Jane’s experience in library development and implementation spans four decades. She has organized libraries for USAID’s Office of Women in Development, Sahel Development Program, Asia Bureau and other offices to coordinate them with the USAID Library. At the World Bank, in the early 1980s, she established and marketed library and information services in the Bank’s central agricultural advisory department. In the mid- to late-1980s, under a World Bank-financed project in Malawi, Jane managed the establishment of the government’s network of agricultural research libraries and was cited in Science magazine for her innovation in bringing the first CD-ROM to Africa. From the early 1990s through 2001, she served as a consultant to the Winrock International Institute for Agricultural Development, the FAO, the U.S. National Agricultural Library, the USIA’s MLK Jr. Library and Information Resource Center in Zambia, and the Johns Hopkins University Center for Communications Programs. She has given invited presentations at conferences of the ALA, SLA, Pennsylvania and New Jersey Library Associations, library schools at the University of Alabama, University of South Carolina, University of Pittsburgh, Drexel University, Simmons College, the D-Lab at the Massachusetts Institute of Technology, and the Brooklyn Public Library and the Library of Congress.

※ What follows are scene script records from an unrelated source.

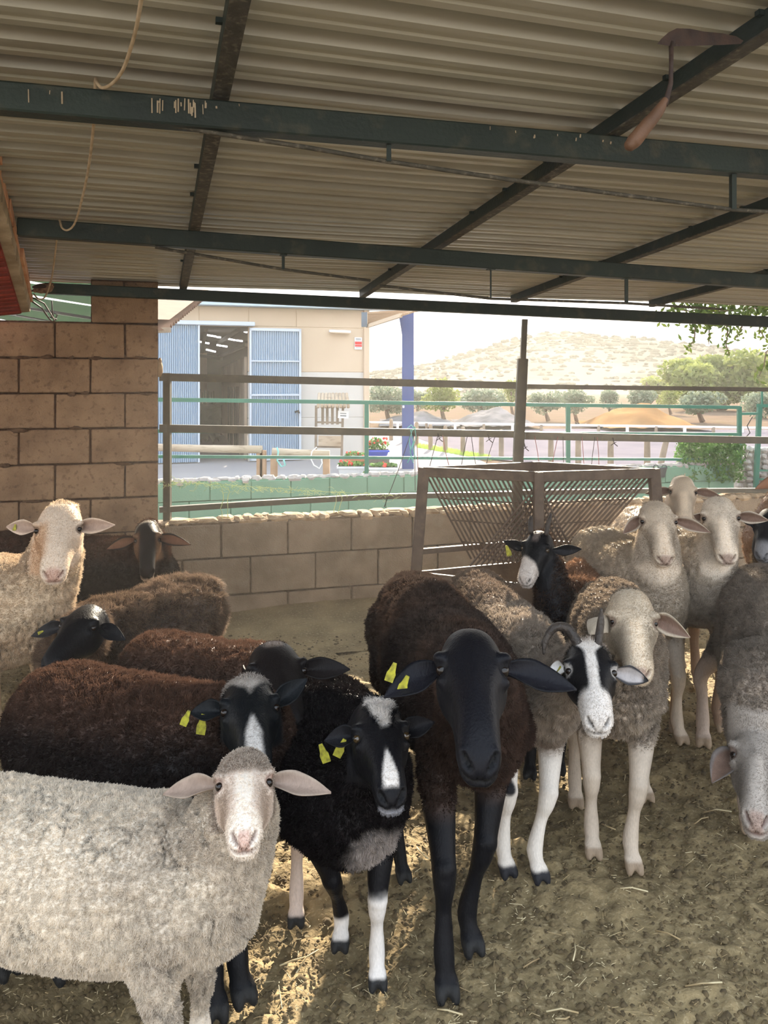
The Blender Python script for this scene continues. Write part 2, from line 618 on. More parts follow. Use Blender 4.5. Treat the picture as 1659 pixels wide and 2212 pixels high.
def sheet_part(v0, v1, u0, u1, dz, parent):
    pitch = .139
    prof = [(0, 0), (.074, 0), (.084, .032), (.129, .032), (.139, 0)]
    pts = []
    k0 = int(v0 / pitch)
    v = k0 * pitch
    while v < v1:
        for dv, z in prof[:-1]:
            if v0 <= v + dv <= v1:
                pts.append((v + dv, z))
        for dv, dz_ in ((.022, .0), (.027, .005), (.047, .005), (.052, 0)):
            if v0 <= v + dv <= v1:
                pts.append((v + dv, dz_))
        v += pitch
    pts = sorted(set(pts))
    mb = MB()
    us = [u0 + (u1 - u0) * i / 8 for i in range(9)]
    n = len(pts)
    for side in (0, 1):
        for uu in us:
            for (vv, z) in pts:
                mb.v.append(P(uu, vv, zroof(vv) + z + dz + .003 * math.sin(uu * 3 + vv) + side * .0012))
    m_ = n * len(us)
    for i in range(len(us) - 1):
        for j in range(n - 1):
            a = i * n + j
            mb.f.append((a, a + 1, a + n + 1, a + n))
            mb.f.append((m_ + a, m_ + a + n, m_ + a + n + 1, m_ + a + 1))
    return mb.build('roof_sheet', M['sheet'], parent)


ceiling = empty('ceiling', (0, 0, 2), kind='structure')
ceiling['label'] = 'dusty grey corrugated metal roof seen from below'
vv0 = .95
RAF = [uat(390, 4.42), uat(790, 4.42), uat(1125, 4.42), uat(1430, 4.42)]
RAF = [RAF[0] - 1.03] + RAF + [RAF[-1] + 1.0]
edges = [-2.9] + [RAF[1] - .01, RAF[2] + .02, RAF[4] - .02] + [6.3]
for i in range(4):
    sheet_part(vv0, 4.64, edges[i] - .03, edges[i + 1] + .03, .0015 * i, ceiling)

# ---- steel beams
def beam(v, tL, bL, tR, bR, xl, xr, label, rods, struts, uend=None, m='steel_green', th=.05):
    """beam whose top and bottom rows in the picture are known at columns xl and xr"""
    a, b = V(xl, tL, v), V(xl, bL, v)
    c, d = V(xr, tR, v), V(xr, bR, v)
    ua, ub = UV(a)[0], UV(c)[0]
    t = empty('roof_beam', (a + c) / 2, label, 'beam')

    def zz(u, z0, z1):
        return z0 + (z1 - z0) * (u - ua) / (ub - ua)
    uend = uend or (ua, ub + 2.2)
    q = MB()
    u0, u1 = uend
    for (ta, tb) in ((1, 0),):
        q.hexa([P(u0, v, zz(u0, b.z, d.z)), P(u1, v, zz(u1, b.z, d.z)), P(u1, v + th, zz(u1, b.z, d.z)), P(u0, v + th, zz(u0, b.z, d.z)),
                P(u0, v, zz(u0, a.z, c.z)), P(u1, v, zz(u1, a.z, c.z)), P(u1, v + th, zz(u1, a.z, c.z)), P(u0, v + th, zz(u0, a.z, c.z))])
    q.build('box_section', M[m], t, bevel=.004)
    for r_ in rods:
        q = MB()
        q.tube([V(x, y, v + .025) for x, y in r_], .006, 8)
        q.build('tie_rod', M['steel_dusty'], t, True)
    for (x, y0, y1, wd) in struts:
        q = MB()
        q.bar(V(x, y0 - 10, v + .025), V(x, y1, v + .025), wd, .02, up=(0, 1, 0))
        q.bar(V(x - 7, y0 - 3, v + .025), V(x + 7, y0 - 2, v + .025), .03, .008)
        q.build('strut', M[m], t)
    return t, lambda u: zz(u, a.z, c.z)


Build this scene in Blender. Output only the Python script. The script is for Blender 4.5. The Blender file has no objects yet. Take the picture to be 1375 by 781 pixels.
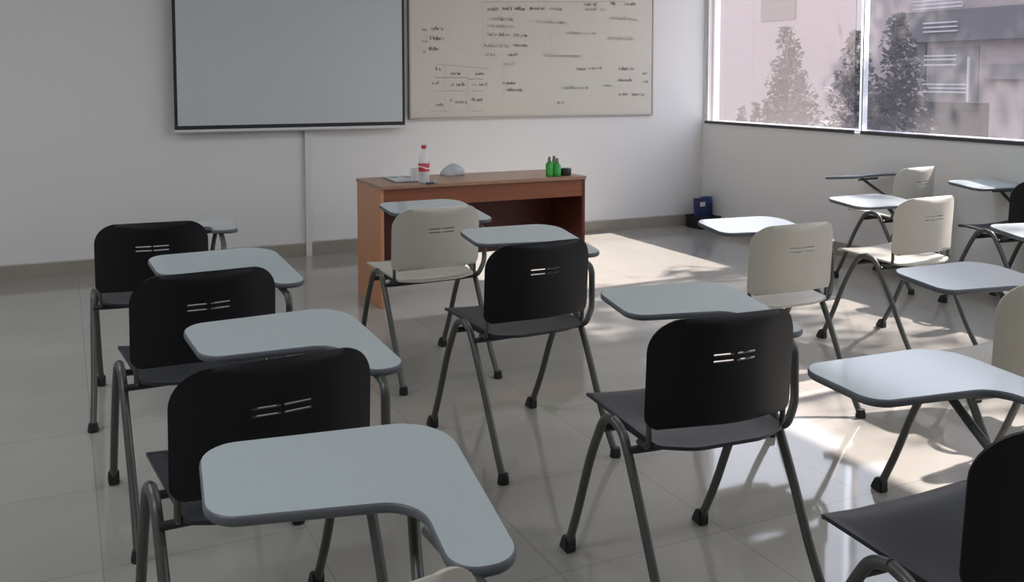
import bpy, bmesh, math, random
from mathutils import Vector, Matrix
from mathutils.geometry import delaunay_2d_cdt
random.seed(7)
C = bpy.context.scene.collection
R = math.radians
WX, WY, CZ = 5.433, 7.193, 3.00          # right wall, front wall, ceiling
LX, RY = -2.6, -2.6                      # left wall, rear wall

# ---------------------------------------------------------------- materials
def mat(name, col, rough=.5, var=.06, scale=6., metal=0., spec=.5, bump=0., bscale=80., trans=0., coat=0., alpha=1.):
    m = bpy.data.materials.new(name); m.use_nodes = True
    nt = m.node_tree; b = nt.nodes['Principled BSDF']
    tc = nt.nodes.new('ShaderNodeTexCoord')
    n = nt.nodes.new('ShaderNodeTexNoise'); n.inputs['Scale'].default_value = scale; n.inputs['Detail'].default_value = 3
    nt.links.new(tc.outputs['Object'], n.inputs['Vector'])
    r = nt.nodes.new('ShaderNodeMix'); r.data_type = 'RGBA'
    r.inputs[6].default_value = (*[c*(1-var) for c in col], 1)
    r.inputs[7].default_value = (*[min(1, c*(1+var)) for c in col], 1)
    nt.links.new(n.outputs['Fac'], r.inputs[0]); nt.links.new(r.outputs[2], b.inputs['Base Color'])
    b.inputs['Roughness'].default_value = rough; b.inputs['Metallic'].default_value = metal
    b.inputs['Specular IOR Level'].default_value = spec
    b.inputs['Transmission Weight'].default_value = trans; b.inputs['Coat Weight'].default_value = coat
    b.inputs['Alpha'].default_value = alpha
    if bump:
        n2 = nt.nodes.new('ShaderNodeTexNoise'); n2.inputs['Scale'].default_value = bscale
        nt.links.new(tc.outputs['Object'], n2.inputs['Vector'])
        bp = nt.nodes.new('ShaderNodeBump'); bp.inputs['Strength'].default_value = bump; bp.inputs['Distance'].default_value = .002
        nt.links.new(n2.outputs['Fac'], bp.inputs['Height']); nt.links.new(bp.outputs['Normal'], b.inputs['Normal'])
    return m

def floor_mat():
    m = bpy.data.materials.new('polished_floor_tile'); m.use_nodes = True
    nt = m.node_tree; b = nt.nodes['Principled BSDF']; L = nt.links.new
    tc = nt.nodes.new('ShaderNodeTexCoord'); mp = nt.nodes.new('ShaderNodeMapping')
    mp.inputs['Location'].default_value = (-.065+.573*20, -3.37+.573*20, 0)
    L(tc.outputs['Object'], mp.inputs['Vector'])
    br = nt.nodes.new('ShaderNodeTexBrick'); br.offset = 0; br.squash = 1
    br.inputs['Scale'].default_value = 1; br.inputs['Brick Width'].default_value = .573; br.inputs['Row Height'].default_value = .573
    br.inputs['Mortar Size'].default_value = .0022; br.inputs['Mortar Smooth'].default_value = .3; br.inputs['Bias'].default_value = 0
    br.inputs['Color1'].default_value = (.315, .302, .272, 1); br.inputs['Color2'].default_value = (.335, .32, .29, 1)
    br.inputs['Mortar'].default_value = (.235, .22, .20, 1)
    L(mp.outputs['Vector'], br.inputs['Vector'])
    n = nt.nodes.new('ShaderNodeTexNoise'); n.inputs['Scale'].default_value = 3.; n.inputs['Detail'].default_value = 6
    L(tc.outputs['Object'], n.inputs['Vector'])
    cr = nt.nodes.new('ShaderNodeMapRange'); cr.inputs[3].default_value = .93; cr.inputs[4].default_value = 1.07
    L(n.outputs['Fac'], cr.inputs[0])
    mx = nt.nodes.new('ShaderNodeMix'); mx.data_type = 'RGBA'; mx.blend_type = 'MULTIPLY'; mx.inputs[0].default_value = 1
    L(br.outputs['Color'], mx.inputs[6]); L(cr.outputs[0], mx.inputs[7]); L(mx.outputs[2], b.inputs['Base Color'])
    b.inputs['Roughness'].default_value = .06; b.inputs['Specular IOR Level'].default_value = .5
    bp = nt.nodes.new('ShaderNodeBump'); bp.inputs['Strength'].default_value = .05; bp.inputs['Distance'].default_value = .004
    n2 = nt.nodes.new('ShaderNodeTexNoise'); n2.inputs['Scale'].default_value = 2.2
    L(tc.outputs['Object'], n2.inputs['Vector']); L(n2.outputs['Fac'], bp.inputs['Height']); L(bp.outputs['Normal'], b.inputs['Normal'])
    return m

def wood_mat(name, c1, c2, rough=.35):
    m = bpy.data.materials.new(name); m.use_nodes = True
    nt = m.node_tree; b = nt.nodes['Principled BSDF']; L = nt.links.new
    tc = nt.nodes.new('ShaderNodeTexCoord'); mp = nt.nodes.new('ShaderNodeMapping'); mp.inputs['Scale'].default_value = (1.2, 14, 14)
    n = nt.nodes.new('ShaderNodeTexNoise'); n.inputs['Scale'].default_value = 3; n.inputs['Detail'].default_value = 5
    L(tc.outputs['Object'], mp.inputs['Vector']); L(mp.outputs['Vector'], n.inputs['Vector'])
    r = nt.nodes.new('ShaderNodeMix'); r.data_type = 'RGBA'; r.inputs[6].default_value = (*c1, 1); r.inputs[7].default_value = (*c2, 1)
    L(n.outputs['Fac'], r.inputs[0]); L(r.outputs[2], b.inputs['Base Color']); b.inputs['Roughness'].default_value = rough
    return m

def pane_mat(name, tint, haze, hazecol, rough_mix=.08):
    m = bpy.data.materials.new(name); m.use_nodes = True
    nt = m.node_tree; L = nt.links.new; nt.nodes.remove(nt.nodes['Principled BSDF']); out = nt.nodes['Material Output']
    tr = nt.nodes.new('ShaderNodeBsdfTransparent'); tr.inputs[0].default_value = (*tint, 1)
    tl = nt.nodes.new('ShaderNodeBsdfTranslucent'); tl.inputs[0].default_value = (*hazecol, 1)
    df = nt.nodes.new('ShaderNodeBsdfDiffuse'); df.inputs[0].default_value = (*hazecol, 1)
    gl = nt.nodes.new('ShaderNodeBsdfGlossy'); gl.inputs['Roughness'].default_value = .03
    tc = nt.nodes.new('ShaderNodeTexCoord'); n = nt.nodes.new('ShaderNodeTexNoise'); n.inputs['Scale'].default_value = 2
    L(tc.outputs['Object'], n.inputs['Vector'])
    mr = nt.nodes.new('ShaderNodeMapRange'); mr.inputs[3].default_value = haze*.8; mr.inputs[4].default_value = haze*1.2
    L(n.outputs['Fac'], mr.inputs[0])
    a = nt.nodes.new('ShaderNodeMixShader'); a.inputs[0].default_value = .3; L(tl.outputs[0], a.inputs[1]); L(df.outputs[0], a.inputs[2])
    bm_ = nt.nodes.new('ShaderNodeMixShader'); L(mr.outputs[0], bm_.inputs[0]); L(tr.outputs[0], bm_.inputs[1]); L(a.outputs[0], bm_.inputs[2])
    c = nt.nodes.new('ShaderNodeMixShader'); c.inputs[0].default_value = rough_mix; L(bm_.outputs[0], c.inputs[1]); L(gl.outputs[0], c.inputs[2])
    L(c.outputs[0], out.inputs[0]); return m

M = dict(
 wall=mat('wall_paint', (.69, .685, .675), .55, .02, 1.2, bump=.1),
 wallr=mat('wall_paint_right', (.74, .745, .74), .55, .02, 1.2, bump=.1),
 ceil=mat('ceiling_paint', (.8, .8, .78), .8, .02, 2),
 base=mat('baseboard_tile', (.30, .27, .235), .3, .08, 4), base_top=mat('baseboard_highlight', (.5, .47, .43), .4, .05),
 floor=floor_mat(),
 black=mat('black_plastic_shaded', (.0065, .007, .0085), .45, .1, 30, bump=.15, bscale=500, spec=.25),  # backrest copy of the chair plastic, darkened to paint in its shaded side
 black_lit=mat('black_plastic_lit', (.020, .022, .029), .42, .1, 30, bump=.15, bscale=500, spec=.5),  # same plastic, lighter and bluish to paint in the top light on seats
 beige=mat('beige_moulded_plastic', (.475, .455, .395), .42, .04, 30, bump=.1, bscale=500),
 metal=mat('grey_painted_tube', (.085, .088, .082), .38, .06, 20, metal=.35),
 darkmetal=mat('dark_frame_steel', (.02, .021, .022), .5, .06, 20),
 rubber=mat('black_rubber', (.012, .012, .012), .6, .1, 40),
 lam=mat('white_laminate', (.41, .465, .48), .12, .02, 8, spec=.85),
 edge=mat('grey_edge_banding', (.105, .115, .13), .45, .05, 20),
 scr_b=mat('black_screen_border', (.012, .012, .014), .5, .05),
 scr=mat('matte_projection_fabric', (.51, .55, .56), .9, .02, 1.5),
 whitem=mat('white_painted_metal', (.62, .62, .62), .35, .02),
 board=mat('whiteboard_surface', (.56, .53, .465), .28, .05, 1.6, spec=.4),
 alu=mat('aluminium_trim', (.36, .34, .31), .4, .04, 5, metal=.5),
 ink=mat('dark_marker_ink', (.24, .20, .195), .6, .3, 20), inkf=mat('faded_marker_ink', (.37, .335, .305), .6, .15, 20),
 inkff=mat('smudged_marker_ink', (.49, .46, .405), .6, .1, 20), inkg=mat('green_marker_ink', (.42, .47, .40), .6, .1, 20),
 trunk=mat('white_cable_trunking', (.64, .635, .62), .4, .02),
 wtop=wood_mat('desk_top_laminate', (.30, .165, .10), (.36, .21, .135), .3),
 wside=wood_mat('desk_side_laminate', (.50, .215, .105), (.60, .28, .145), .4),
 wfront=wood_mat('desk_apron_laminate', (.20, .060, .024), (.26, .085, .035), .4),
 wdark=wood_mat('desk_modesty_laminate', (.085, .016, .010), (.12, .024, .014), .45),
 frame=mat('white_window_frame', (.85, .85, .86), .3, .02), fdark=mat('dark_window_gasket', (.05, .05, .055), .5, .05),
)
M['inkmap'] = [M['ink'], M['inkf'], M['inkff'], M['inkg']]

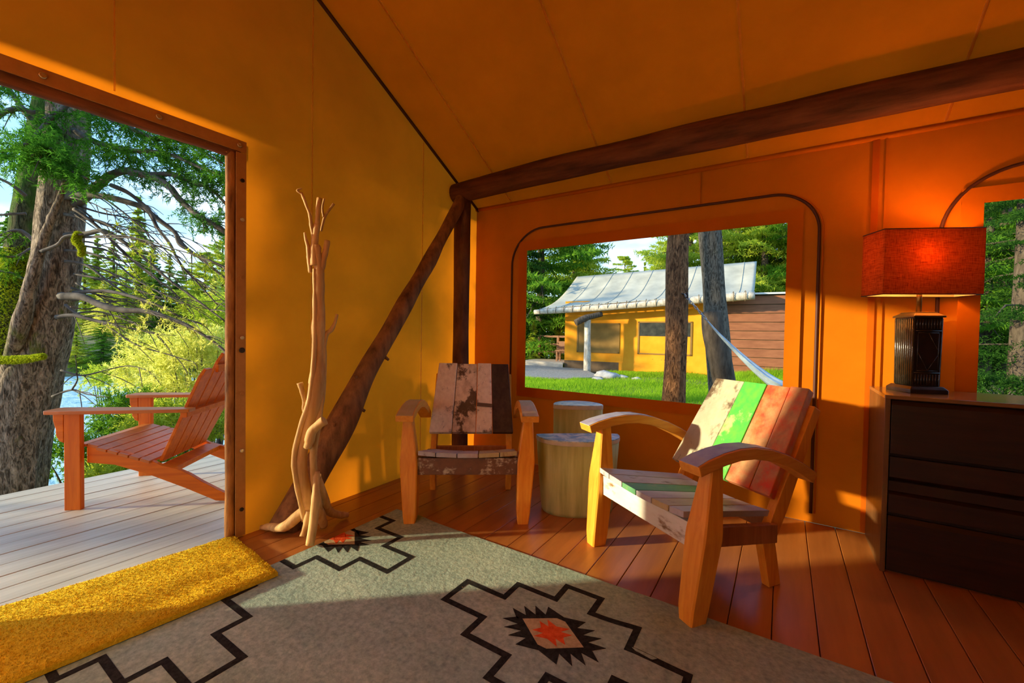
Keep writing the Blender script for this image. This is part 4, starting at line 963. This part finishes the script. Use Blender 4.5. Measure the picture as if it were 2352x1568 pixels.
# branches: (path px, depth offset start->end, r0, r1)
BR = [
 ([(150, 480), (185, 462), (215, 436), (255, 402), (300, 392), (345, 402), (395, 400), (440, 418), (482, 432), (520, 470)], 4.32, 3.7, .050, .012),
 ([(300, 396), (345, 405), (385, 425), (410, 455), (440, 483), (470, 505), (505, 525), (560, 560)], 3.95, 3.6, .030, .022),
 ([(150, 452), (200, 449), (245, 452), (300, 466), (330, 478), (365, 505), (400, 532), (415, 555), (440, 580), (462, 590), (520, 615)], 4.2, 3.9, .034, .010),
 ([(255, 425), (290, 440), (320, 462), (345, 485), (360, 520), (390, 560), (405, 590), (425, 620), (450, 645), (500, 700)], 4.0, 3.9, .020, .006),
 ([(405, 540), (412, 560), (435, 575), (470, 600), (500, 625), (540, 660)], 3.92, 3.85, .018, .008),
 ([(150, 492), (190, 500), (240, 512), (290, 542), (345, 560), (390, 575), (420, 600)], 4.2, 4.0, .018, .004),
 ([(150, 540), (200, 536), (240, 530), (290, 560), (340, 600), (385, 640), (440, 680), (520, 740)], 4.2, 3.9, .026, .007),
 ([(170, 480), (200, 500), (240, 535), (290, 585), (345, 630), (400, 672), (440, 720)], 4.15, 4.1, .018, .005),
 ([(150, 575), (200, 580), (260, 600), (310, 640), (370, 672), (430, 700)], 4.2, 4.0, .014, .004),
 ([(150, 600), (200, 610), (260, 655), (320, 690), (360, 700)], 4.2, 4.1, .015, .004),
 ([(140, 680), (190, 682), (230, 700), (280, 712), (340, 715), (400, 735), (440, 752), (500, 792), (540, 830)], 4.05, 3.75, .038, .008),
 ([(130, 728), (170, 724), (215, 735), (260, 745), (320, 758), (370, 770)], 4.05, 3.95, .022, .005),
 ([(170, 672), (240, 668), (300, 680), (360, 700), (420, 730), (470, 745)], 4.1, 3.9, .020, .006),
 ([(150, 700), (180, 722), (240, 745), (310, 790), (380, 812), (440, 830)], 4.1, 3.9, .012, .004),
 ([(140, 850), (190, 862), (250, 848), (300, 840), (350, 855)], 4.1, 4.0, .010, .003),
 ([(120, 910), (165, 895), (200, 905), (250, 912)], 4.1, 4.0, .012, .003), ([(165, 895), (178, 872), (174, 855)], 4.05, 4.0, .008, .003),
 ([(80, 260), (40, 250), (0, 262), (-60, 300)], 4.2, 3.9, .03, .015), ([(90, 300), (45, 240), (10, 190), (-40, 140)], 4.2, 4.2, .03, .015),
 ([(60, 450), (20, 420), (-30, 400)], 4.4, 4.2, .02, .01), ([(60, 490), (25, 492), (-30, 495)], 4.4, 4.3, .014, .008), ([(95, 575), (50, 530), (0, 540), (-40, 560)], 4.4, 4.2, .02, .01),
 ([(50, 640), (20, 625), (-40, 620)], 4.5, 4.3, .015, .008), ([(70, 570), (30, 590), (-30, 580)], 4.5, 4.3, .012, .006),
 ([(170, 300), (230, 330), (300, 345), (380, 352), (450, 380), (520, 410)], 4.2, 3.7, .030, .010),
 ([(165, 250), (220, 262), (290, 290), (360, 320), (430, 330), (520, 380)], 4.2, 3.8, .026, .008),
 ([(150, 330), (130, 350), (110, 340), (70, 360)], 4.0, 3.7, .02, .008), ([(140, 360), (160, 390), (200, 410)], 3.98, 3.8, .018, .008), ([(165, 230), (110, 280), (60, 330), (0, 350)], 4.1, 3.8, .025, .010),
 ([(170, 200), (260, 200), (380, 250), (500, 300)], 4.2, 3.7, .03, .010), ([(160, 150), (60, 180), (-40, 220)], 4.2, 3.8, .03, .01),
]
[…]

Jane received her B.A., summa cum laude, from the University of Arizona and her Master’s degree in Library Science from the University of Maryland. She is a member of the Beta Phi Mu International Library and Information Studies Honor Society

Jane has has been widely recognized for her professional achievements. In 2007, she was awarded the Dow Jones Factiva Leadership Award by the Special Libraries Association (SLA) and, in 2008, was recognized by the University of Maryland’s College of Information Studies as its Distinguished Alumna of the year. In 2012, the American Library Association (ALA) awarded Jane the John Ames Humphrey/OCLC/Forest Press Award for International Librarianship, its highest honor in international librarianship. The U.K. Chartered Institute of Library and Information Professionals recognized her with its 2010 International Award and, in 2013, the Washington, DC Library Association recognized her outstanding achievements in the development or improvement of library and information services with its Rand Spofford President’s Award. Jane was invited to speak at a plenary session of the 2020 International Day of Education celebration at UNESCO in Paris, to explain how education and learning can help foster peace.